→ **Stated task**:
Only the lines from the one containing "mb.box(-1.83, -.66, YEND, -.02, z0" down to the one containing "MB().box(-1.73, 3.0, ys[0]", inclusive, are to be quoted exactly.

____ Source data

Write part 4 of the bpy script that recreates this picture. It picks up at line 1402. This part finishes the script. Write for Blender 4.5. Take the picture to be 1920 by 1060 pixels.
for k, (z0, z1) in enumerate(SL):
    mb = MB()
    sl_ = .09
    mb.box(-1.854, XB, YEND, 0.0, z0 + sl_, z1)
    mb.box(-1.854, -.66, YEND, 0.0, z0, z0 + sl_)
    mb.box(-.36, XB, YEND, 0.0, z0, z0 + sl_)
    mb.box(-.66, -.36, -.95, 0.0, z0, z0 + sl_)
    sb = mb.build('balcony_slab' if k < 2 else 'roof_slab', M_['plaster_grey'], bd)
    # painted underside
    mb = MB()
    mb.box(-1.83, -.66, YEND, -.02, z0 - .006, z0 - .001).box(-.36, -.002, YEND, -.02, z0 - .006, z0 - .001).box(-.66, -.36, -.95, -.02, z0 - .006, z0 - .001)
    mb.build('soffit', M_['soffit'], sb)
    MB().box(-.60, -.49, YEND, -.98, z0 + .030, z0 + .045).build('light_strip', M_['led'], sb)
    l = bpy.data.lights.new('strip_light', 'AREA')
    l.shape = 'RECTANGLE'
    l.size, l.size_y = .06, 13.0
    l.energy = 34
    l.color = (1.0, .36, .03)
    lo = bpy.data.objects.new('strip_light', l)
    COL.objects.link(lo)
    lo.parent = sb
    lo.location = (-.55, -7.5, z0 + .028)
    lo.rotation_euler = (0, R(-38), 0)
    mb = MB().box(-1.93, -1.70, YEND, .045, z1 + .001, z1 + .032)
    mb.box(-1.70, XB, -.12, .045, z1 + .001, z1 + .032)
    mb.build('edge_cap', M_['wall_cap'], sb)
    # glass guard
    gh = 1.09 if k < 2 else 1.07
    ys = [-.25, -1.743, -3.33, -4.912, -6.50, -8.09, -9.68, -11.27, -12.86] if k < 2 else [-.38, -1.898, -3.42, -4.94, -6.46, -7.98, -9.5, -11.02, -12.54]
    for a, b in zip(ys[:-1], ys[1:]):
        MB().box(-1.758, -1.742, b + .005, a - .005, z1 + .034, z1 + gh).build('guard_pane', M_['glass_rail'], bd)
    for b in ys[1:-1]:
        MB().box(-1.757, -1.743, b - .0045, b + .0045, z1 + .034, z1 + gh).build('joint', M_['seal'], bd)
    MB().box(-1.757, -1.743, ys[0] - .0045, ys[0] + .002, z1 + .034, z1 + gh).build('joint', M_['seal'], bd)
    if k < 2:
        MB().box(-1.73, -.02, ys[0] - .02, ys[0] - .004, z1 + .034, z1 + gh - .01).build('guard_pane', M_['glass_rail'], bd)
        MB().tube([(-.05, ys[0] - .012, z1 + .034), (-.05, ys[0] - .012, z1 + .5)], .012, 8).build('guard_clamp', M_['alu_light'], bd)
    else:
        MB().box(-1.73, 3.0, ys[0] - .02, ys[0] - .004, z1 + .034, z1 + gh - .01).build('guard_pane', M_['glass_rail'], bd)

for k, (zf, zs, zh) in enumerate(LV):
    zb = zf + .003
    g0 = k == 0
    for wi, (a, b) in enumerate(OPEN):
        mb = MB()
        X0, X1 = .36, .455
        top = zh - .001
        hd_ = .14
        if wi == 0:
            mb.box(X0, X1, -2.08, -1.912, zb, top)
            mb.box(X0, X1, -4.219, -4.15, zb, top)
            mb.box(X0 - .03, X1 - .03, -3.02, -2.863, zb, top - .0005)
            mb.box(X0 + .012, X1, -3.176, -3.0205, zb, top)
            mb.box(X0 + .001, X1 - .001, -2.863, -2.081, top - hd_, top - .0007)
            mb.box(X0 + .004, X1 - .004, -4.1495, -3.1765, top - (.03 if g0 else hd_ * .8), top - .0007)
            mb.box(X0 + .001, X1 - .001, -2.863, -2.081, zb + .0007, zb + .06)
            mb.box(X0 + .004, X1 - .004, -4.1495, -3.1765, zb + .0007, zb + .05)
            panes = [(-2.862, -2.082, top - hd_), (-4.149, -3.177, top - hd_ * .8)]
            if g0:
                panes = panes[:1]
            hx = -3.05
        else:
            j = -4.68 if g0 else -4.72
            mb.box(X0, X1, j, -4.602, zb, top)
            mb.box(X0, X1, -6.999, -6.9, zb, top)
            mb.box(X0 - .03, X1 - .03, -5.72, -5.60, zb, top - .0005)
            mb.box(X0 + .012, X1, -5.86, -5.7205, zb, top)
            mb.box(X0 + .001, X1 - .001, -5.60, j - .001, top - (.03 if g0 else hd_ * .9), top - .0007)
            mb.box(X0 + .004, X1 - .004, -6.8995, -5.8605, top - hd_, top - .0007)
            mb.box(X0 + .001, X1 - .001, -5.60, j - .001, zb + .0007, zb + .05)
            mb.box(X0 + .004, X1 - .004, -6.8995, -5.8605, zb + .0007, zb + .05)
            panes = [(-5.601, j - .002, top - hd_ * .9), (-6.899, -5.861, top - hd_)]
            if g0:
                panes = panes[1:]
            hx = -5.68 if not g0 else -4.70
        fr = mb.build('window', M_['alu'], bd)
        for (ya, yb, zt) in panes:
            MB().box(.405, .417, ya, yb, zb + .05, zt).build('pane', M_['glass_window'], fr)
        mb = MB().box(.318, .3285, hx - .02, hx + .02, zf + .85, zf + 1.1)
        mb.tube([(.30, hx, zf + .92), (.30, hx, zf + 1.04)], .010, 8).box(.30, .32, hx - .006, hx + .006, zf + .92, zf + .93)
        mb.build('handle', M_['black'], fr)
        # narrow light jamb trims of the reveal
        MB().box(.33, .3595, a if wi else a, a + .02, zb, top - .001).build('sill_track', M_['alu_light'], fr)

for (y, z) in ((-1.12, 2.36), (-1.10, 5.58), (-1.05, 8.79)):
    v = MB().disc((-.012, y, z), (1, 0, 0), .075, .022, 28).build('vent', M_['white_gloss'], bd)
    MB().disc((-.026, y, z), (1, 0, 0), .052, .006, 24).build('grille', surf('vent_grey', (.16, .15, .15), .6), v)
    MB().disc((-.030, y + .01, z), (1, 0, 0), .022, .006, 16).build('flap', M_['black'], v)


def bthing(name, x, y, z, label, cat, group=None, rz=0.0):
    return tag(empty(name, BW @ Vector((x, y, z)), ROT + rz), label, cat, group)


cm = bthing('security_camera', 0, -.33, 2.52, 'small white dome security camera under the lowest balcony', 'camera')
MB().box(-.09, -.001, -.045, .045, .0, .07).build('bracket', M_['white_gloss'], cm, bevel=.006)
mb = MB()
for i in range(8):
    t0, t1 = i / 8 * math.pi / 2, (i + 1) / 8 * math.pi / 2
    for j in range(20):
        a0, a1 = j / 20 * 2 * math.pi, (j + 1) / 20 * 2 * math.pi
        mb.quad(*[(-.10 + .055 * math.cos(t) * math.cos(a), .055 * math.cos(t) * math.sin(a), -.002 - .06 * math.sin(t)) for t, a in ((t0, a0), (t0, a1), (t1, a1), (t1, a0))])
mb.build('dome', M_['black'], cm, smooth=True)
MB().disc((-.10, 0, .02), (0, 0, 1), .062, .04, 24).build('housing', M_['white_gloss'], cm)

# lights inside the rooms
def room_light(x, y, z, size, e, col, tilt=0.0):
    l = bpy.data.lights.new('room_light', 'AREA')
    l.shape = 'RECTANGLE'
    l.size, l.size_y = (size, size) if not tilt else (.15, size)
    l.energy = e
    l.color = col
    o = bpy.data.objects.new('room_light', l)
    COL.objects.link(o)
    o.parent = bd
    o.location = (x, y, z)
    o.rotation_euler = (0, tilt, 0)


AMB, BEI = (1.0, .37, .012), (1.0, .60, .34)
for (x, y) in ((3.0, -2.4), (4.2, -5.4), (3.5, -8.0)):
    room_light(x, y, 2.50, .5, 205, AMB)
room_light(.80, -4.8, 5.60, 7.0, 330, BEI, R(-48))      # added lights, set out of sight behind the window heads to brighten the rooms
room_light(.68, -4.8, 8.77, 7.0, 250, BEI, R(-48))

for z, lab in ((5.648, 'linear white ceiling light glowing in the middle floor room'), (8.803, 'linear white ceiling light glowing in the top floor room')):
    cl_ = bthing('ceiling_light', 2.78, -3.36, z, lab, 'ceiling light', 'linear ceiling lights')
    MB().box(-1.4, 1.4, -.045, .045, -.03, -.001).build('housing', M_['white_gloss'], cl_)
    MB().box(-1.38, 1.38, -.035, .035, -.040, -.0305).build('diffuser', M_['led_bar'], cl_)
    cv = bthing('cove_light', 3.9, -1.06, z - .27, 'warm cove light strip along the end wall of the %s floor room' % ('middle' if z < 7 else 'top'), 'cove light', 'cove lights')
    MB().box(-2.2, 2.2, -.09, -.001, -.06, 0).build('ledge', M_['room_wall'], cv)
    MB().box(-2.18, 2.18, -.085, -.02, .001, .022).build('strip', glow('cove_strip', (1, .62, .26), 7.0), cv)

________

→ **Reply to the exercise**:
    mb.box(-1.83, -.66, YEND, -.02, z0 - .006, z0 - .001).box(-.36, -.002, YEND, -.02, z0 - .006, z0 - .001).box(-.66, -.36, -.95, -.02, z0 - .006, z0 - .001)
    mb.build('soffit', M_['soffit'], sb)
    MB().box(-.60, -.49, YEND, -.98, z0 + .030, z0 + .045).build('light_strip', M_['led'], sb)
    l = bpy.data.lights.new('strip_light', 'AREA')
    l.shape = 'RECTANGLE'
    l.size, l.size_y = .06, 13.0
    l.energy = 34
    l.color = (1.0, .36, .03)
    lo = bpy.data.objects.new('strip_light', l)
    COL.objects.link(lo)
    lo.parent = sb
    lo.location = (-.55, -7.5, z0 + .028)
    lo.rotation_euler = (0, R(-38), 0)
    mb = MB().box(-1.93, -1.70, YEND, .045, z1 + .001, z1 + .032)
    mb.box(-1.70, XB, -.12, .045, z1 + .001, z1 + .032)
    mb.build('edge_cap', M_['wall_cap'], sb)
    # glass guard
    gh = 1.09 if k < 2 else 1.07
    ys = [-.25, -1.743, -3.33, -4.912, -6.50, -8.09, -9.68, -11.27, -12.86] if k < 2 else [-.38, -1.898, -3.42, -4.94, -6.46, -7.98, -9.5, -11.02, -12.54]
    for a, b in zip(ys[:-1], ys[1:]):
        MB().box(-1.758, -1.742, b + .005, a - .005, z1 + .034, z1 + gh).build('guard_pane', M_['glass_rail'], bd)
    for b in ys[1:-1]:
        MB().box(-1.757, -1.743, b - .0045, b + .0045, z1 + .034, z1 + gh).build('joint', M_['seal'], bd)
    MB().box(-1.757, -1.743, ys[0] - .0045, ys[0] + .002, z1 + .034, z1 + gh).build('joint', M_['seal'], bd)
    if k < 2:
        MB().box(-1.73, -.02, ys[0] - .02, ys[0] - .004, z1 + .034, z1 + gh - .01).build('guard_pane', M_['glass_rail'], bd)
        MB().tube([(-.05, ys[0] - .012, z1 + .034), (-.05, ys[0] - .012, z1 + .5)], .012, 8).build('guard_clamp', M_['alu_light'], bd)
    else:
        MB().box(-1.73, 3.0, ys[0] - .02, ys[0] - .004, z1 + .034, z1 + gh - .01).build('guard_pane', M_['glass_rail'], bd)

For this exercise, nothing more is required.